Hardant Singh from Jatpura village in Rohtak block, who will benefit from the waiver by Rs 75,000, said his immediate concern is the low prices he gets for the crop.

"Ensuring that we get the right price will solve half the problem," he said. "If the mills paid us on time that would make our lives easy," he and his fellow farmers in the village said.

The waiver has come as a shock to many farmers who took the trouble to pay their loans.

Consider the case of Manohar Singh Thakur, a small sugarcane farmer in Dharampuri village of Kawardha district in Chhattisgarh. He cleared his debts two months ago.

"I have been penalised for regularly repaying the loan," says Thakur, who owns a little less than 5 acres of farm-land.

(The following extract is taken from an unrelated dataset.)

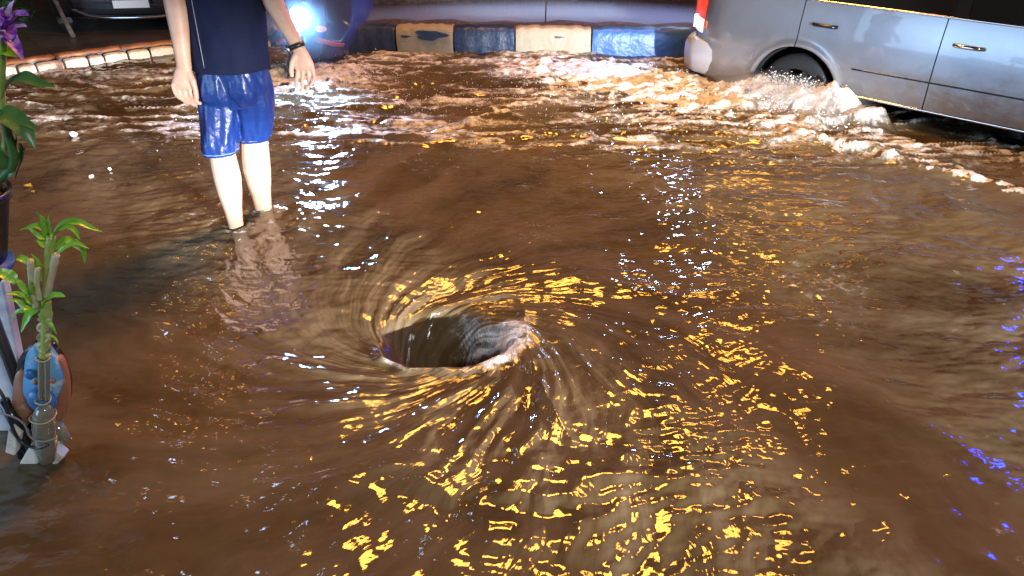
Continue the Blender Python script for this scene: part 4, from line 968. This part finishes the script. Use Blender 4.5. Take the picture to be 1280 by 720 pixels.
s.rings(rs_); s.build('vessel', M['bottle'], bt, sub=1)
for u_ in (51, 59):
    s = MB(); s.tube(spline([at(54+(u_-54)*.8, 440, 1.495)-BO, at(u_, 455, 1.49)-BO, at(u_, 480, 1.488)-BO, at(u_, 500, 1.488)-BO]), .0065, 10); s.build('neck_tube', M['bottle'], bt)
for v in (447, 500, 520):
    s = MB(); c = at(54, v, 1.49)-BO; rr = {447: .016, 500: .018, 520: .030}[v]; s.tube([c+A((rr*math.cos(q), rr*math.sin(q), .003*math.sin(q*2))) for q in np.linspace(0, 6.28, 30)], .0018, 6, up=(0, 0, 1)); s.build('ring', M['palestalk'], bt)
# cables round the stand
for k, (pts, r_, nm, lab) in enumerate((
    ([(-8, 515, 1.47), (14, 520, 1.46), (30, 530, 1.46), (38, 546, 1.46), (54, 552, 1.455), (70, 548, 1.46)], .0026, 'greycable', 'grey cable tied round the foot of the plant holder'),
    ([(-6, 480, 1.48), (6, 500, 1.47), (14, 530, 1.47), (26, 552, 1.47), (46, 560, 1.465), (60, 556, 1.46)], .0040, 'wire', 'black cable hanging behind the white feet of the plant holder'))):
    s = MB(); s.tube(spline([at(*p) for p in pts]), r_, 8); o = s.build('cable', M[nm]); tag(o, lab, 'cable')
bam = empty('lucky_bamboo', at(55, 440, 1.49)); LO = at(55, 440, 1.49); tag(bam, 'bright green lucky bamboo rising out of the bottle at the left', 'bamboo plant')
def stem(pts, r_, m_, nodes=3):
    s = MB(); c = spline([at(*p)-LO for p in pts], 8); rr = [r_*(1+.22*math.exp(-((i/len(c)*nodes % 1)-.5)**2*300)) for i in range(len(c))]
    s.tube(c, rr, 12); return s.build('stalk', M[m_], bam)
stem([(55, 446, 1.49), (56, 438, 1.49), (57, 425, 1.49), (58, 395, 1.49), (57, 375, 1.49)], .0115, 'stalk', 2)
stem([(57, 385, 1.49), (60, 350, 1.488), (61, 320, 1.486), (64, 295, 1.485)], .0095, 'stalk', 3)
stem([(57, 372, 1.485), (64, 345, 1.48), (70, 318, 1.475)], .008, 'palestalk', 2)
stem([(45, 385, 1.48), (40, 355, 1.475), (38, 325, 1.47)], .007, 'palestalk', 2)
stem([(50, 375, 1.475), (46, 355, 1.47), (47, 335, 1.465)], .006, 'palestalk', 2)
s = MB()
for k in range(3):
    s.tube(spline([at(48+14*((i+k) % 2), 446-i*12, 1.482+.006*((i+k+1) % 2))-LO for i in range(5)]), .0048, 8)
s.build('twisted_root', M['palestalk'], bam)
lv = [([(62, 300), (56, 285), (50, 272), (45, 264)], .010), ([(63, 296), (63, 284), (62, 272), (63, 262)], .0075),
      ([(62, 292), (50, 283), (38, 284), (24, 288)], .0085), ([(60, 298), (50, 296), (42, 290), (34, 284)], .006),
      ([(66, 296), (80, 280), (98, 278), (112, 284), (128, 290)], .0085), ([(66, 298), (78, 284), (92, 287), (100, 300)], .008),
      ([(68, 312), (82, 300), (96, 306), (104, 314), (106, 330)], .010), ([(70, 318), (84, 308), (96, 304), (112, 311)], .007),
      ([(64, 305), (72, 290), (80, 286), (90, 282)], .010), ([(62, 310), (54, 306), (48, 300), (42, 302)], .006),
      ([(40, 330), (32, 326), (24, 322), (17, 328)], .009), ([(48, 345), (38, 332), (30, 326), (20, 324)], .008),
      ([(52, 352), (50, 338), (46, 326), (38, 316)], .006), ([(48, 388), (44, 376), (34, 366), (24, 360)], .011),
      ([(52, 386), (62, 374), (72, 370), (82, 371)], .012), ([(48, 388), (38, 392), (32, 402), (26, 416)], .009),
      ([(48, 392), (56, 400), (64, 406), (71, 418)], .006), ([(44, 386), (32, 384), (22, 376), (10, 374)], .009),
      ([(40, 380), (30, 372), (22, 368), (6, 366)], .010), ([(20, 352), (10, 346), (0, 342), (-12, 344)], .015),
      ([(40, 372), (28, 358), (22, 352), (16, 356)], .007), ([(58, 425), (64, 420), (70, 424), (73, 430)], .003),
      ([(44, 390), (32, 388), (20, 392), (12, 404)], .008), ([(46, 376), (42, 366), (40, 356), (36, 350)], .007)]
rnd = random.Random(2)
for pts, w in lv:
    mb = MB(); y0 = 1.485+rnd.uniform(-.01, .01); yy = rnd.uniform(-.012, .016)
    leaf(mb, [at(u, v, y0-yy*i) for i, (u, v) in enumerate(pts)], w, fold=rnd.uniform(.15, .45)); mb.v = [tuple(A(q)-LO) for q in mb.v]
    mb.build('leaf', M['leaf'], bam)

# ================================================================ FLOATING BITS
for i, (x, y, r_, lab) in enumerate(((-1.0+0, 0, .022, ''),)): pass
def atw(u, v):
    p0, p1 = at(u, v, 1.0), at(u, v, 2.0); t = p0[2]/(p0[2]-p1[2]); return p0+(p1-p0)*t
M['foamwhite'] = mat('white_foam_plastic', (0.75, 0.73, 0.70), 0.5)
M['glint_yellow'] = mat('yellow_glint_colour', (0.60, 0.33, 0.05), 0.35)  # yellow of the gold lamp's glints, given to solid floating pieces
for i, (u, v, r_, mm, lab) in enumerate(((114, 222, .016, 'foamwhite', 'white foam scrap afloat nearest to the bamboo'), (137, 213, .015, 'foamwhite', 'white foam scrap afloat closer to the legs'), (92, 170, .017, 'foamwhite', 'white scrap floating in front of the white kerb, farthest of the scraps'),
                                        (36, 233, .016, 'glint_yellow', 'gold lamp glint made as a yellow piece beside the black pot'), (42, 241, .013, 'glint_yellow', 'smaller gold lamp glint made as a yellow piece right below the other'))):
    p = atw(u, v); s = MB(); rs_ = []
    for q0 in np.linspace(0.1, math.pi-.1, 7):
        r_ = r_*random.uniform(.75, 1.25); rs_.append([(r_*.8*math.sin(q0)*math.cos(q)*(1+.5*math.sin(3*q+i)), r_*.7*math.sin(q0)*math.sin(q)*(1+.5*math.sin(2*q+i*2)), (-r_*.6 if mm != 'glint_yellow' else -r_*.25)*math.cos(q0)+.2*r_*math.sin(2*q)) for q in np.arange(14)*2*math.pi/14])
    s.rings(rs_); o = s.build('foam_scrap' if mm == 'foamwhite' else 'lamp_glint', M[mm]); o.location = (p[0], p[1], .008); tag(o, lab, 'scrap' if mm == 'foamwhite' else 'leaf')

# ---- fine spray hanging over the median, lit by the lamps
def mist(name, col, dens, centre, rad, rz, label):     # a puff that thins out towards its edge
    m_ = bpy.data.materials.new(name); m_.use_nodes = True; t_ = m_.node_tree; t_.nodes.remove(t_.nodes['Principled BSDF'])
    v_ = t_.nodes.new('ShaderNodeVolumePrincipled'); v_.inputs['Color'].default_value = (*col, 1)
    g = t_.nodes.new('ShaderNodeTexCoord'); d_ = t_.nodes.new('ShaderNodeVectorMath'); d_.operation = 'DISTANCE'; d_.inputs[1].default_value = (.5, .5, .5)
    q_ = t_.nodes.new('ShaderNodeMapRange'); q_.interpolation_type = 'SMOOTHSTEP'
    for i_, x_ in enumerate((0.02, 0.5, dens, 0.0)): q_.inputs[i_+1].default_value = x_
    t_.links.new(g.outputs['Generated'], d_.inputs[0]); t_.links.new(d_.outputs['Value'], q_.inputs[0]); t_.links.new(q_.outputs[0], v_.inputs['Density'])
    t_.links.new(v_.outputs[0], t_.nodes['Material Output'].inputs['Volume'])
    s = MB(); s.ball((0, 0, 0), rad, 32, 18); o = s.build(name, m_); o.location = centre; o.rotation_euler = (0, 0, rz); o['kind'] = 'stuff'
    return tag(o, label, 'mist')
mist('spray_mist', (.72, .84, 1), 4.0, (0.25, 7.0, 0.05), (2.3, 0.75, 0.20), 0, 'bluish mist of fine spray hanging over the far lane behind the median kerb')
mist('headlight_glow_puff', (.7, .85, 1), 0.55, (-1.38, 5.36, 0.42), (0.65, 0.33, 0.48), 0, 'small bluish puff added round the scooter headlight to make its glow')  # puff added to imitate the bloom of the headlight
mist('wheel_mist', (.95, .95, .95), 5.0, cp(0.05, -0.20, 0.09), (.62, .20, .15), math.atan2(CF[1], CF[0]), 'thin white mist hanging in the plume beside the rear wheel')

What pains Thakur is that the government has not made any provision to return Rs 5,000 he has paid back to the cooperative bank against his loan in December 2007.

In Kawardha district Business Standard was able to find only two beneficiaries in two villages since most people had paid their loans.

Kawardha District Collector Sonmoni Borah said while most farmers have taken loans from cooperative banks, only 1,500 of the 11,610 sugarcane farmers in the district are defaulters.

On the other hand in Orissa's Barakuala village in Bhubaneshwar, Sarat Mukhi, a 25-year-old marginal farmer with an acre of land, is celebrating the waiver of his unpaid loan of Rs 5,700.

The loan was obtained from the Barakuala Bhagabati Seva Samabaya Samiti, the local co- operative society. He says  he will now expand vegetable cultivation.

In Bengal's Bardhaman district, the majority of farmers Business Standard met said the waiver has come as a blessing.

Said Ramprasad Ghoshal of Shaktigarh village who has a loan of Rs 2.50 lakh, "Last year we suffered excessive crop damage and borrowed, but I have already repaid Rs 1 lakh."

Seikh Noor Islam of Paschim Memari village had borrowed Rs 40,000 from a cooperative bank about three years ago to buy a tractor for Rs 1 lakh.

For this, he had mortgaged his land of a little under an acre, later sold his tractor and even sent his son to Delhi to earn.

After all that, he has been able to repay only Rs 10,000.

"Now, some people are saying that I don't have to repay my loans. This will be salvation for me. Our state government is of no help. The scheme must be by the Central government," he said.

Even so most farmers in Bardhaman as well as places like Kurukshetra and Kawardha are sceptical of the waiver. The think it won't be implemented in the first place, will attract few beneficiaries and encourage defaults.